Dive down to see the beauty!
Ever since I was about 15 years old, photography is a serious hobby of mine. From the beginning I studied and experimented with things as composition, shutterspeed, diaphram, focus length, lighting valuues and depth of field. My first camera was a Canon EF (one of the first with an automatic diaphram) for wich I had to save working as a paperboy for months.
S.C.U.B.A diving is something I do since 1990. I took my first courses with Derek Chircop and Raymond Ciancio in Malta (in those days Derek's Scuba School) and now I am a C.M.A.S. 3* diver. So far I have made over 1000 dives. I started underwater photography in about 1992. Of course then still using analog 35mm film technology (Canon EOS 650RT in an Ikelite housing) because digital photography didn't really exist yet in those days (or in such low resolutions at such high prices that it wasn't worthwhile). The Canon + Ikelite for me eventually was not the ideal combination and I went looking for an alternative. At first I thought to have found it with a Nikon F3 and then a Nikon F4 camera, because of the exchangable large sport viewfinder. Unfortunately after I bought the camera, for a long time I lacked the means to acquire a suitable underwater set. I had my mind set on an Aquavision (later Aquatica) housing, which I eventually bought second hand on the internet. Althought I hardly ever used this combination afterwards, in 2006 I eventually left the analogue era behind me. The Nikon F4 with Aquatica housing are now a "curiosity" in a closet, along with some other vintage photographic equipment.
Now I use a Nikon D200 digital SLR camera for which in 2008 I bought a Hugyfot housing. In april 2010 I got an Inon Z240 flash which I replaced by two Ikelite DS161 Movie flashes which, other than the Inon Z240 in combination with the D200 in a Hugyfot housing also work well in TTL mode. Apart from that the Ikelite flash guns are somewhat more powerful than the Inon.

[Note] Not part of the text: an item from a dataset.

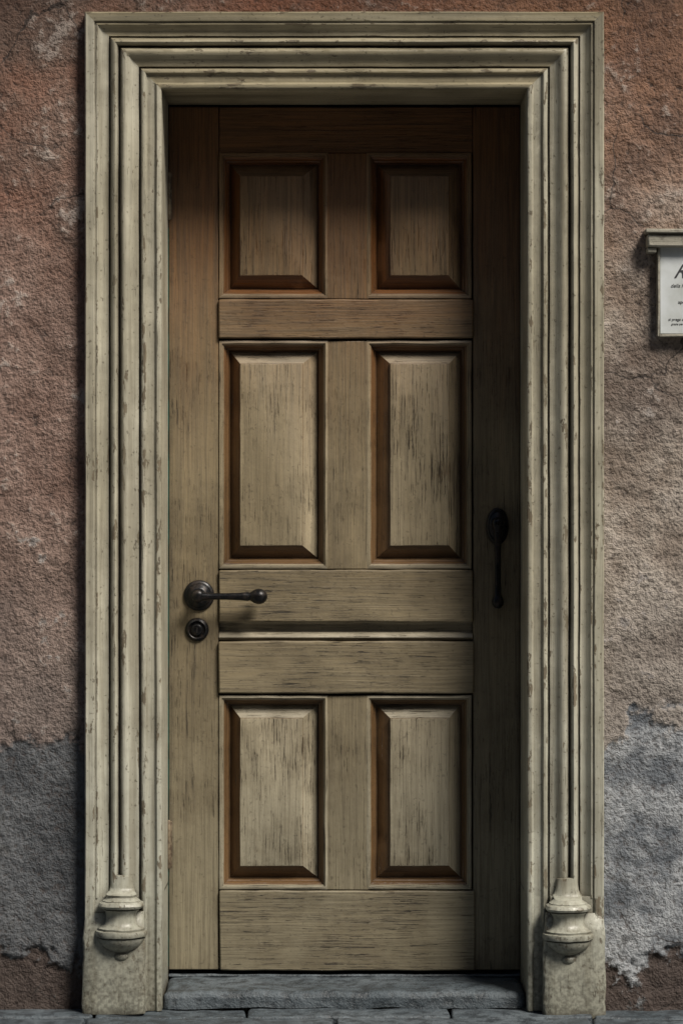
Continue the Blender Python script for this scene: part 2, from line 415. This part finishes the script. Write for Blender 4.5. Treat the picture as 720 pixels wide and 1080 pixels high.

The lenses I use underwater are a Nikon 60mm micro, a Nikon 10.5mm fish eye and my latest asset: the Nikon 16-85mm zoom. I still find the quality of slides for projecion still better than the digital snapshots, but eventually I fell for the incredibly fast and economic way of photographing on a digital medium. Besides that full films underwater (perhaps the greatest frustration of analog photography) are in the past, using a 16Gb SD card and you can evaluate your result immediately (even during the dive), which is an enormous advantage. The first pictures with my Nikon D200 I made in april 2008 in Bonaire (Carribean). "De Groene Heuvels" in Bergharen (NL), Grevelingen (NL), La Gombe (Esneux, Belgium) and Hamata (Egypt) supplied the next subjects and I am still amazed by the beauty I find in every dive.